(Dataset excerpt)
::::

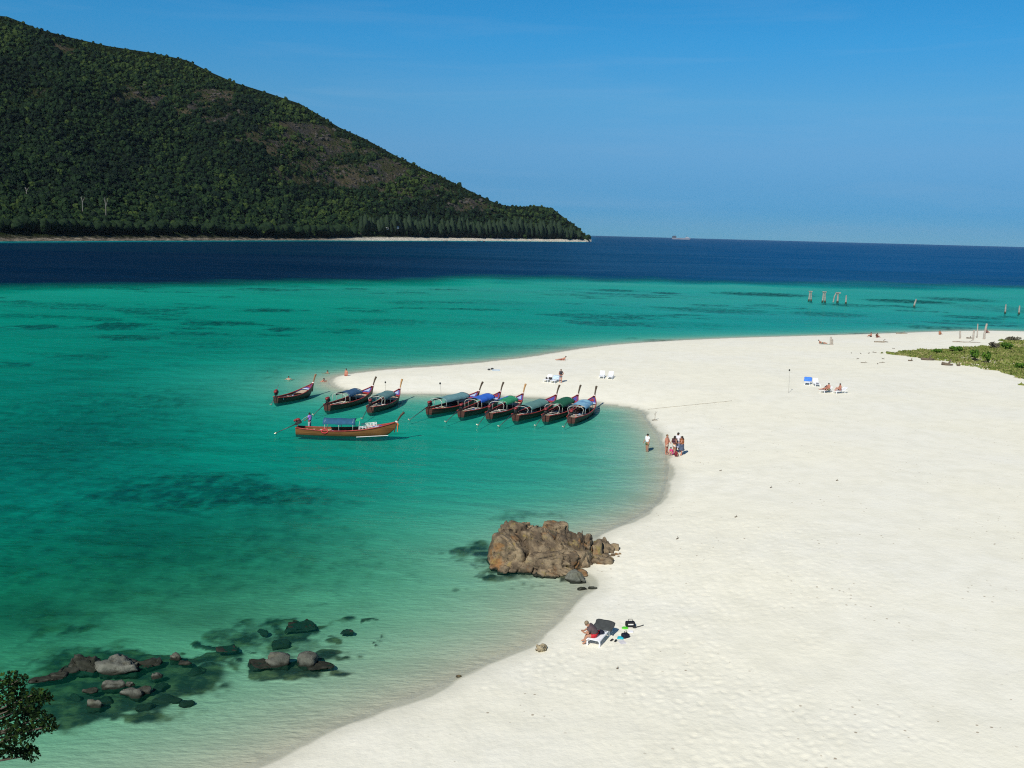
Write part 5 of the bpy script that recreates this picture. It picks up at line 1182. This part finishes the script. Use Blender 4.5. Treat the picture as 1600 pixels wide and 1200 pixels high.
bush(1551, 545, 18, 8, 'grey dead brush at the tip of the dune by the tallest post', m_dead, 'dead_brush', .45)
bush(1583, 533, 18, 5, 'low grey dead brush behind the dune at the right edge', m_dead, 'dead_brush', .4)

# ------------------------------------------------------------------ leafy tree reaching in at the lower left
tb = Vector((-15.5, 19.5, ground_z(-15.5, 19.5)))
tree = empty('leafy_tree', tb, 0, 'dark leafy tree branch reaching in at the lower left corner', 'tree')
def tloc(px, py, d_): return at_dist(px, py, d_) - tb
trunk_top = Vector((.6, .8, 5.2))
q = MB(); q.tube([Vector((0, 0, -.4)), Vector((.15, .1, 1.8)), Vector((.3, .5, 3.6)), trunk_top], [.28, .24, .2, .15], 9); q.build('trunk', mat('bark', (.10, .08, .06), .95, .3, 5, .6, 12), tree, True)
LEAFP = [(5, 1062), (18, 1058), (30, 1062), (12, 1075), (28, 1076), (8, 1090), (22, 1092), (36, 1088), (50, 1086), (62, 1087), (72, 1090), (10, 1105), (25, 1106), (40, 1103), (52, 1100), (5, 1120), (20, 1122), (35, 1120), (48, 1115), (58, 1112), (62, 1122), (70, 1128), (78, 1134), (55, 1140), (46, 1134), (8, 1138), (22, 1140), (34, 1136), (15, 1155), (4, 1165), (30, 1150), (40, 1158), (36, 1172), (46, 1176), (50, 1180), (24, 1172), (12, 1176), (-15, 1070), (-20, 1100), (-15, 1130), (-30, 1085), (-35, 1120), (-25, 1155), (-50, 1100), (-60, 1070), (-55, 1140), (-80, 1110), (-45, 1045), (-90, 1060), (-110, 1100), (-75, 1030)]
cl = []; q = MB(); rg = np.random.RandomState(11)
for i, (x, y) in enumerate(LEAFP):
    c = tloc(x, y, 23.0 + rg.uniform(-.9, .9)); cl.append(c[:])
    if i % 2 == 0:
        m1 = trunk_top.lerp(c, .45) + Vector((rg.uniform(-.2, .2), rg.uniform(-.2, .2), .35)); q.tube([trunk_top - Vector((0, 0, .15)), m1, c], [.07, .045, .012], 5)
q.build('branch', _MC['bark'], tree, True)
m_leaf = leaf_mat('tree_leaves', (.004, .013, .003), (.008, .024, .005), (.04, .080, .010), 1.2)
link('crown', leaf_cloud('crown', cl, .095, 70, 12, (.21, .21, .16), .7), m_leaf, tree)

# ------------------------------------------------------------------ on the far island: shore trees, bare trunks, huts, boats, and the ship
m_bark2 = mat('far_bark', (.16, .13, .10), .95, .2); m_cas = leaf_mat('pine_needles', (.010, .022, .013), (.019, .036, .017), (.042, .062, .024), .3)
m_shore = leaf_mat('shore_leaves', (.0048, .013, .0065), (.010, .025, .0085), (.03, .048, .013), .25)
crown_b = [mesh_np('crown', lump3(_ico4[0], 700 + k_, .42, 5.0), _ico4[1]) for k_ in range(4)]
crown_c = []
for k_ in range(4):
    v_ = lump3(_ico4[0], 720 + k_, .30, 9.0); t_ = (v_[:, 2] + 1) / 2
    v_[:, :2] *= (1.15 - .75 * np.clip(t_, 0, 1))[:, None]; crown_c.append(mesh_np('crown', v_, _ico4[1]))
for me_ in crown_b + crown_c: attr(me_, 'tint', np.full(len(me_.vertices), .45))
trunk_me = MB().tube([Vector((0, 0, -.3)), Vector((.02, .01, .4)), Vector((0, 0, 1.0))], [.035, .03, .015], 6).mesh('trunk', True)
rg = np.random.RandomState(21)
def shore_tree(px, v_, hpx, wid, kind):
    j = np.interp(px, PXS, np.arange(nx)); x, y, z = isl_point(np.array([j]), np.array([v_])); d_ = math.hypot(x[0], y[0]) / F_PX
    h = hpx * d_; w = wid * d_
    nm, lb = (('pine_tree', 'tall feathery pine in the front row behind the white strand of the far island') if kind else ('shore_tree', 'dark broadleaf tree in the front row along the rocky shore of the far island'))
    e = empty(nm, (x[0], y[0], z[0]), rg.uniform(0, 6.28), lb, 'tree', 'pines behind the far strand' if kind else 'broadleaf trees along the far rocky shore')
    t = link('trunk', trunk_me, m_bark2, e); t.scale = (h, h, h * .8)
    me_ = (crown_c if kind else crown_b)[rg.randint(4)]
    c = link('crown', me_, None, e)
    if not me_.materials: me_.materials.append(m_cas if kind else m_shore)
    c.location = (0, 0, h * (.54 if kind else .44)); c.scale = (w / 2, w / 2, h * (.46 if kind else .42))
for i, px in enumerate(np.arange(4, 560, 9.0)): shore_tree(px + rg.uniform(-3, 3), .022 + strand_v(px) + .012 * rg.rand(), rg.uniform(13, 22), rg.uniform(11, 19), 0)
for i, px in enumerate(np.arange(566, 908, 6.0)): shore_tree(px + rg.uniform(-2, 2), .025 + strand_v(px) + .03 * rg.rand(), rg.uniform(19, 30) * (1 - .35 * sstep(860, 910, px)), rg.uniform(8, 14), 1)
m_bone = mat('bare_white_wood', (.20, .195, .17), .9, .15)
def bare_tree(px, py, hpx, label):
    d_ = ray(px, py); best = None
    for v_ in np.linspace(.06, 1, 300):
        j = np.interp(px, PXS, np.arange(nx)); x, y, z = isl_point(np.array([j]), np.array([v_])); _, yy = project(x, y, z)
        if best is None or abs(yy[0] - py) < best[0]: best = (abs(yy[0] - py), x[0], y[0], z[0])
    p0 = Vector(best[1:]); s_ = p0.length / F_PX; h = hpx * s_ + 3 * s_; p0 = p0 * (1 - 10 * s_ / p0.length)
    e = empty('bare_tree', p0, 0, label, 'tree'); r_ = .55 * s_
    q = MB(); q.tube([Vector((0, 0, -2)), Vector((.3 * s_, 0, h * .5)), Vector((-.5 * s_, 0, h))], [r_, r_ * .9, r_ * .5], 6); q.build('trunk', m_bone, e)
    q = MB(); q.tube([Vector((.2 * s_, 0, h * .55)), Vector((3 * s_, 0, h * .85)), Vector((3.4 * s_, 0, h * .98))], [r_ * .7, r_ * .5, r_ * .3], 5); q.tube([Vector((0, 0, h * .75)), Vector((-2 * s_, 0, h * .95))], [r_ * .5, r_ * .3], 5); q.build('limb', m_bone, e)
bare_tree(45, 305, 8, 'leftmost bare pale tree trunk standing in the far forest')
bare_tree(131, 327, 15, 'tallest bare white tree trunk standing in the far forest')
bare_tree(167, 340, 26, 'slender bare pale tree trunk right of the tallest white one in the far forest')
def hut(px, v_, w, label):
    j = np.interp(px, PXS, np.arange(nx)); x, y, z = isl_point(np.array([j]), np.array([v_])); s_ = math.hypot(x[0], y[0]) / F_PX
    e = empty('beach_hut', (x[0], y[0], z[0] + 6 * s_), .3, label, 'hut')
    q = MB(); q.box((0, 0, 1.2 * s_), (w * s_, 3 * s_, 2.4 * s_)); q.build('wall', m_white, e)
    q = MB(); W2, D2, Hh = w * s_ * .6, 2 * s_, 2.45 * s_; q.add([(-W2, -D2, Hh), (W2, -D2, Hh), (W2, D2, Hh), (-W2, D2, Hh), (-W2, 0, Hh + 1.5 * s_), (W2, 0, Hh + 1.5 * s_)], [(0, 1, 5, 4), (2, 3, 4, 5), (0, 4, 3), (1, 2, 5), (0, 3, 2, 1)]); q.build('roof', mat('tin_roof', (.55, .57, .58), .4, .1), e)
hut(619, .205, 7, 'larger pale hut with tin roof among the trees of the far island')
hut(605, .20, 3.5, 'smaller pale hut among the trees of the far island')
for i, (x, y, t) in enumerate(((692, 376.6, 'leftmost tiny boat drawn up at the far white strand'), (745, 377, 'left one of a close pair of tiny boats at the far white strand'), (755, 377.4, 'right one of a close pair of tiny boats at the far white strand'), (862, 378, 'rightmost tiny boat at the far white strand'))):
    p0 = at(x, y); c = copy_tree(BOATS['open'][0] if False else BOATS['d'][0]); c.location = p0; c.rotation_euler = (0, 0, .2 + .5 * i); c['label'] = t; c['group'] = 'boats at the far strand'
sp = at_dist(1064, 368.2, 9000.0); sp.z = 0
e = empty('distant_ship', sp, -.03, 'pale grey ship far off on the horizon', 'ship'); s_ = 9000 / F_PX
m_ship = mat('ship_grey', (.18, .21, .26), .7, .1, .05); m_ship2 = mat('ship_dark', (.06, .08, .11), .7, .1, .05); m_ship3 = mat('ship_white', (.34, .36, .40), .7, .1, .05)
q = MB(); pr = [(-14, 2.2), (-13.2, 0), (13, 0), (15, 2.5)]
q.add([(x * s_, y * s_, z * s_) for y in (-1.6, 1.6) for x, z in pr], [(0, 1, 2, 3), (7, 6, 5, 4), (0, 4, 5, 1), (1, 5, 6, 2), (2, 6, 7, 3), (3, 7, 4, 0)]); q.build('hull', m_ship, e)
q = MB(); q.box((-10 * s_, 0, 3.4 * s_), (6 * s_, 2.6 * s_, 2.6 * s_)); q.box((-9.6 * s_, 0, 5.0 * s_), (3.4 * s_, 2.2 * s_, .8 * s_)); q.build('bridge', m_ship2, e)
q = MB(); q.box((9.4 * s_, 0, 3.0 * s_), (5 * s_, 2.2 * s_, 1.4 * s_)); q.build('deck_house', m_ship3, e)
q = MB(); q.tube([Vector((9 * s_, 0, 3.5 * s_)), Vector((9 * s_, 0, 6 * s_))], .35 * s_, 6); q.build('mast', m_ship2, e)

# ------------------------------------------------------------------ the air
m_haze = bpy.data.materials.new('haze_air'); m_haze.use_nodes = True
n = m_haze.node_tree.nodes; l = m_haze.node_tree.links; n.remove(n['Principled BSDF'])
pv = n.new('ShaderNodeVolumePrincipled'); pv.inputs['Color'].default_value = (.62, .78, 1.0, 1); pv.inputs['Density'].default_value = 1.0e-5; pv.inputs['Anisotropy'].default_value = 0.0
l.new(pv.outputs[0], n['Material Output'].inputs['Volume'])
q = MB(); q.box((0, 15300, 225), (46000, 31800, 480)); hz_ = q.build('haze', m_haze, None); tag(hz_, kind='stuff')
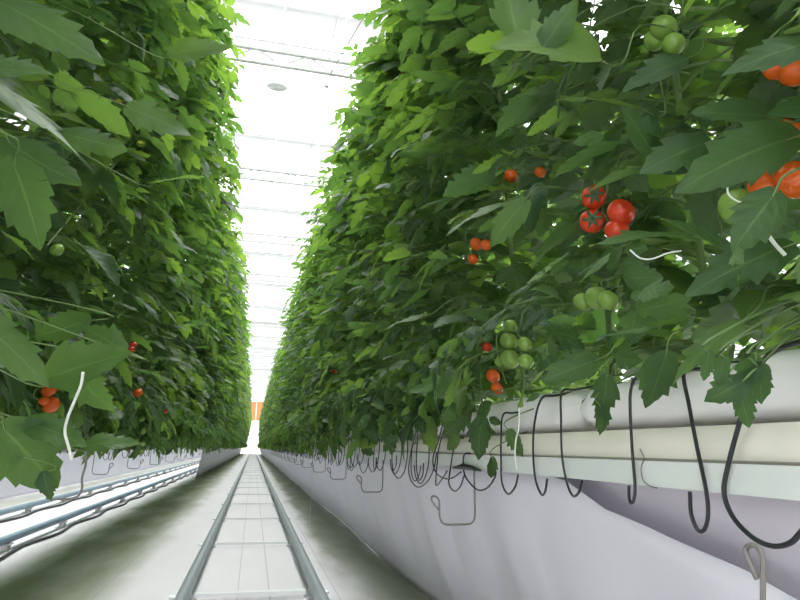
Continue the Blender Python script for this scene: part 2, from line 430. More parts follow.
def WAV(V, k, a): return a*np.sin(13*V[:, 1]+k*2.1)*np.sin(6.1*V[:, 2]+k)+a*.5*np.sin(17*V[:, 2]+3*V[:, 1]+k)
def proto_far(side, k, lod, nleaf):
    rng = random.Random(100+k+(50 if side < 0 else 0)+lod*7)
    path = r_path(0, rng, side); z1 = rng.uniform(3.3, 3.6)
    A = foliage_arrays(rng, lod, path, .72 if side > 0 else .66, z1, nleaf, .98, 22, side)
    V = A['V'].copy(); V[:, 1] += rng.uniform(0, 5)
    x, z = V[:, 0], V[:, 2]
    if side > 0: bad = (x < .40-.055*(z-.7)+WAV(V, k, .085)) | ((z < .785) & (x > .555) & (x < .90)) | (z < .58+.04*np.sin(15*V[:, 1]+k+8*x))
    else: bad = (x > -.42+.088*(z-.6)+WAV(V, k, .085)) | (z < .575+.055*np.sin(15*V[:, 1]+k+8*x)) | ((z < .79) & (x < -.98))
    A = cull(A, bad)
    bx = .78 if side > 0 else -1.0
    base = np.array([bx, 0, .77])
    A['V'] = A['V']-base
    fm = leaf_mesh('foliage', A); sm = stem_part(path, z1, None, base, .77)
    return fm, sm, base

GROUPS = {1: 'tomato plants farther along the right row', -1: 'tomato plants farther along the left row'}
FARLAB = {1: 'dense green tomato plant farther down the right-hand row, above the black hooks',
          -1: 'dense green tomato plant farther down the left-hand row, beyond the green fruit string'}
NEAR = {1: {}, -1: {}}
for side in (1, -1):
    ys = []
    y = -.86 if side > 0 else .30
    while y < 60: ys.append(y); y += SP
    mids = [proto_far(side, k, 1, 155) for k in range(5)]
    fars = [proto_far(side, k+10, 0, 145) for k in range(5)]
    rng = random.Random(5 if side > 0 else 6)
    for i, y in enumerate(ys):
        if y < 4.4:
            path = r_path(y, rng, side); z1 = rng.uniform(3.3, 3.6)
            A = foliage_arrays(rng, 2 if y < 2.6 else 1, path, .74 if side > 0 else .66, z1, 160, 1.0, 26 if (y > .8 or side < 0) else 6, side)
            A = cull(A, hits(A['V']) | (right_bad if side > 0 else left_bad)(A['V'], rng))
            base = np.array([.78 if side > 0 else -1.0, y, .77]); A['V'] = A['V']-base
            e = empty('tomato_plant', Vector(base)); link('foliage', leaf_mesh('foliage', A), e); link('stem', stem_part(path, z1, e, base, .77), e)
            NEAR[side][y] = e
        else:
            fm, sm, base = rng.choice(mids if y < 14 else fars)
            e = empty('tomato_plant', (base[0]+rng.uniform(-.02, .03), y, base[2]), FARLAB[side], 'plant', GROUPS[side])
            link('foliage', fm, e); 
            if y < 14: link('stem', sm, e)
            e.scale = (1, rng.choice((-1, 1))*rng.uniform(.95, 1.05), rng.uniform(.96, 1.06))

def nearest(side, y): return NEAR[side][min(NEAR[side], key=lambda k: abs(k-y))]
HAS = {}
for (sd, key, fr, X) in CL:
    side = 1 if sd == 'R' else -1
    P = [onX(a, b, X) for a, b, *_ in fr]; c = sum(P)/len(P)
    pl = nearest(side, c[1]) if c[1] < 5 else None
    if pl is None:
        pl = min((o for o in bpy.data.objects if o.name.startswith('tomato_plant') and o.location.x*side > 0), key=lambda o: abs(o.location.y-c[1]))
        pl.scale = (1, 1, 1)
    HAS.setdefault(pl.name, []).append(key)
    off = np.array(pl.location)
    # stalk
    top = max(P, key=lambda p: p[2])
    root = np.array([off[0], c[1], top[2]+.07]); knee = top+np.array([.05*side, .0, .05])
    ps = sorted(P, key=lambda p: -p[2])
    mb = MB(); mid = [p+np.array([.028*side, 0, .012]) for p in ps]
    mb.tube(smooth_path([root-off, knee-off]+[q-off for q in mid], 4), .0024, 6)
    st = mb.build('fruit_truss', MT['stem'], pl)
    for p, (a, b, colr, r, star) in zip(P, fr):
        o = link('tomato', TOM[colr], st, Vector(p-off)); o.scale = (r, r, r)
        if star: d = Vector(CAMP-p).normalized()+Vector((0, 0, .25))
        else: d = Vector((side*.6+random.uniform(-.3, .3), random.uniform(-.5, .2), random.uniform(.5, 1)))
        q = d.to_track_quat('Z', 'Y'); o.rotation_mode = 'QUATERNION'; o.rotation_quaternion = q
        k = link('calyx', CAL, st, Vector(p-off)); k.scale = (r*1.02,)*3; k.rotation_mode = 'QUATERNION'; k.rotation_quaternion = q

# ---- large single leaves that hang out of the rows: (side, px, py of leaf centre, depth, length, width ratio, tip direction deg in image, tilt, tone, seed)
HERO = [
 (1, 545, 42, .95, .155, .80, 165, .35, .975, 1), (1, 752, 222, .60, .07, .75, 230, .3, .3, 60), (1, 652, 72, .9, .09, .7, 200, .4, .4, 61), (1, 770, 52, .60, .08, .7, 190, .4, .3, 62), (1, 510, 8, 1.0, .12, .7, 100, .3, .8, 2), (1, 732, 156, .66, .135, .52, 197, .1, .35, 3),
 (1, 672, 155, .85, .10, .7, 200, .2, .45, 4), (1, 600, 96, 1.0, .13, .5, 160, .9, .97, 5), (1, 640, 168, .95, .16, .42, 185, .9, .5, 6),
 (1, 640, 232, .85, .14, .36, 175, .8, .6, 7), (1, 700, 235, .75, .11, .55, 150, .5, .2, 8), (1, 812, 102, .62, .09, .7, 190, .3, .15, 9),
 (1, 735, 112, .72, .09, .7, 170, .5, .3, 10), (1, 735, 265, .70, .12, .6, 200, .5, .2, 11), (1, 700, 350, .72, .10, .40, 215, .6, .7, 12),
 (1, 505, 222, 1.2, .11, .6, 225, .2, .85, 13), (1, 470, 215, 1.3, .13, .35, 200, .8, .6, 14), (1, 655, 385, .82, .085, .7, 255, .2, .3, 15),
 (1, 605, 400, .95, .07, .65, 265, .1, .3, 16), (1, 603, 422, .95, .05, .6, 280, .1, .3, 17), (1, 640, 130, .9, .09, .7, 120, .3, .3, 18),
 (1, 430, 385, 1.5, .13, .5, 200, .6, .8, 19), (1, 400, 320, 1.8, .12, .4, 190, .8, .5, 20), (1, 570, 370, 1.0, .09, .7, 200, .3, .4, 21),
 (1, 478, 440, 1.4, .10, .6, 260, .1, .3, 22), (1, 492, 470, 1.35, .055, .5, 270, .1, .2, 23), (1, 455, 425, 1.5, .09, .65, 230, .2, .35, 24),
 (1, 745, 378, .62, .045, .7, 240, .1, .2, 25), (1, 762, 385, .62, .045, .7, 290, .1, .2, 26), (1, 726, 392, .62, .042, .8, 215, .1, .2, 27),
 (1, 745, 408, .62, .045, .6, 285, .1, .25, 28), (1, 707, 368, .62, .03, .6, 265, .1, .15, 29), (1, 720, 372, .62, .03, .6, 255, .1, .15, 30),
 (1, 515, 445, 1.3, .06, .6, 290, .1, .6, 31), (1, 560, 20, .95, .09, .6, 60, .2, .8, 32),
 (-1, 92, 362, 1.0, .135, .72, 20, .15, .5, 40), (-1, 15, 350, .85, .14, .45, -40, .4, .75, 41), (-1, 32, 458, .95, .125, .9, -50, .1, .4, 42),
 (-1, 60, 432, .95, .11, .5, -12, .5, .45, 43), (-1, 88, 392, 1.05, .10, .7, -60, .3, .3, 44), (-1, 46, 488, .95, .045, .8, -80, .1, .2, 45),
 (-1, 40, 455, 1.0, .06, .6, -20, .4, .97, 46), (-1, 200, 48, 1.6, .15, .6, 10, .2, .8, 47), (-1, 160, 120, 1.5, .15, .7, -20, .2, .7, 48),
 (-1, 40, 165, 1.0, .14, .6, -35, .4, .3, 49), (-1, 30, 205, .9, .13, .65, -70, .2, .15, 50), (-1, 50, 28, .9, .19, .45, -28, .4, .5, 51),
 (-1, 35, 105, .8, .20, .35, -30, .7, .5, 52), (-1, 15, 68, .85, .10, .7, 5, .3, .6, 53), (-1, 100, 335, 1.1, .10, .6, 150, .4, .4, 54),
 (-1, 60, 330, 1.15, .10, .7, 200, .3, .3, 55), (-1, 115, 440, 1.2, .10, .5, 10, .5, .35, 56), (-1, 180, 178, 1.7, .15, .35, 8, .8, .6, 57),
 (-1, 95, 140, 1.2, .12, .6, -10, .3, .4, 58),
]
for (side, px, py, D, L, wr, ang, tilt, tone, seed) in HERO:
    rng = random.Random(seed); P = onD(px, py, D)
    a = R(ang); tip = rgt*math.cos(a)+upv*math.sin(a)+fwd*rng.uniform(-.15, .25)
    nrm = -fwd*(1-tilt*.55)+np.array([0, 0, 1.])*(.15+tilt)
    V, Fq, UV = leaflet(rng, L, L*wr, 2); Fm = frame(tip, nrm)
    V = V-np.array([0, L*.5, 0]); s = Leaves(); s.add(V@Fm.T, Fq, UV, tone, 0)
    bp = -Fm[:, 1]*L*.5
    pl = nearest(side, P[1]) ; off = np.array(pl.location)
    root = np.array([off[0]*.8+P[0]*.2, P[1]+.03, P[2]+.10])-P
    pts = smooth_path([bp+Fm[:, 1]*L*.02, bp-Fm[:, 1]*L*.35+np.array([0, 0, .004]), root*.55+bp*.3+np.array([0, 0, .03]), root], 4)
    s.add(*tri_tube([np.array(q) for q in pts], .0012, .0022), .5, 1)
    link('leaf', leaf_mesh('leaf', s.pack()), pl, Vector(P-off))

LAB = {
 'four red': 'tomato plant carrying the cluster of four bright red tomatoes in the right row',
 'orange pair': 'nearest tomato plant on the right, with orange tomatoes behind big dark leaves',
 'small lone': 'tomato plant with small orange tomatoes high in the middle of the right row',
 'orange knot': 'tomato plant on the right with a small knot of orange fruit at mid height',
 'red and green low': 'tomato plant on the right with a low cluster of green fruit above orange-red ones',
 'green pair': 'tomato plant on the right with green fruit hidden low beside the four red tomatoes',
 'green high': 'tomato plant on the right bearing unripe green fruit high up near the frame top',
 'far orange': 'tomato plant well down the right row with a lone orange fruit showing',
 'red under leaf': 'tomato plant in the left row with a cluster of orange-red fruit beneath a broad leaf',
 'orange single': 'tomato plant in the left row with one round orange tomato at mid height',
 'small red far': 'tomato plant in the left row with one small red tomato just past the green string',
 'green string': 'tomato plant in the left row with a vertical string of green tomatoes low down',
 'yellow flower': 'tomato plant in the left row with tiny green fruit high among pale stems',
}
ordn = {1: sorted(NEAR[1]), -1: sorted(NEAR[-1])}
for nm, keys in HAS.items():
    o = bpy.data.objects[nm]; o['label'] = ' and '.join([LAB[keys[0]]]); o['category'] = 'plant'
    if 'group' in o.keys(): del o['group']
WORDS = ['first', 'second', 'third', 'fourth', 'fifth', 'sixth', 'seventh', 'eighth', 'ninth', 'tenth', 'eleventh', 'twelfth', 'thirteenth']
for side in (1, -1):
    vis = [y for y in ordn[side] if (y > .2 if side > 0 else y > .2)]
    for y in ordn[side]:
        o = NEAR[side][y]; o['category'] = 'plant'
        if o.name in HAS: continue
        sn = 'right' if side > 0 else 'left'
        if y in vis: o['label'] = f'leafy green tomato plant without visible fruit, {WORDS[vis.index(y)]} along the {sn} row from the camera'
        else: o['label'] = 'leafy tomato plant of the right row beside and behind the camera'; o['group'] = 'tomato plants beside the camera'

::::

• Task description: Leave the pictures out, and restate exactly the lines from the start of the records through the one that contains "bush(1583, 533, 18, 5, 'low".

• Worked solution:
Write part 5 of the bpy script that recreates this picture. It picks up at line 1182. This part finishes the script. Use Blender 4.5. Treat the picture as 1600 pixels wide and 1200 pixels high.
bush(1551, 545, 18, 8, 'grey dead brush at the tip of the dune by the tallest post', m_dead, 'dead_brush', .45)
bush(1583, 533, 18, 5, 'low grey dead brush behind the dune at the right edge', m_dead, 'dead_brush', .4)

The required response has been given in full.